Los bancos del centro

Por Pablo Callejón

En el centro hay muchos bancos. Cada vez más. De los que captan dinero y devuelven a cuentagotas la plata en un cajero. A esos bancos me refiero. Uno de ellos ocupa el mismo edificio donde solía ir al cine. La última película que vi en el Alvear no me gustaba. Solo saqué la entrada porque sabía que iban a cerrar la sala. Esa tarde había mucha gente, aunque la sensación era de vacío. El Negro Dolina afirmó que la memoria es un género ficcional, donde los hechos simplemente se reducen a lo que podemos recordar.

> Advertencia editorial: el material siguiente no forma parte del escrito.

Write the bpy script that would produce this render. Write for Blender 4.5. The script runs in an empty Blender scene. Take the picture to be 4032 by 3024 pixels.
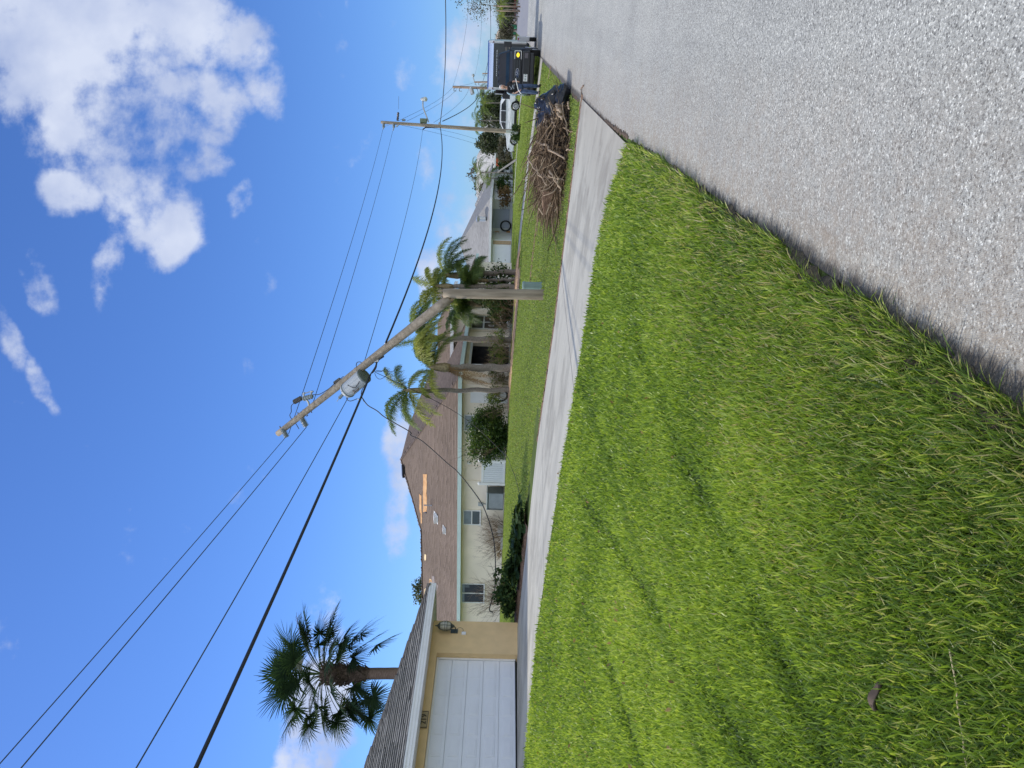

Con algo de suerte, hallamos algunas pistas de lo que efectivamente sucedió. De aquella velada de cine no recuerdo casi nada, ni siquiera el nombre de la película. Solo puedo asegurar que no volví. Aquella fue mi última vez. Hay otro banco donde había una tienda de ropa y uno más allá, donde me gustaba tomar un café. Creo que habrá un banco donde salía a bailar los viernes. El patovica era un hombre alto y bueno. El Gringo juntaba unos mangos para sobrevivir la semana y en algún momento de la noche se reía a carcajadas con nuestro grupo de amigos. En Estación Cero se bailaba lentos después de las cinco y podías esperar a tu chica en el intervalo entre la barra y el túnel que bordeaba la pista. Hay más bancos, claro. Los encontrás en tres de las esquinas que rodean la plaza. También hay sucursales un poco más allá, donde los viejos hacen largas filas expuestos al calor o el frío que cala los huesos. Hay bancos y también financieras. Son cada vez más. Prestamistas de sueños usurarios como el blackjack de un casino.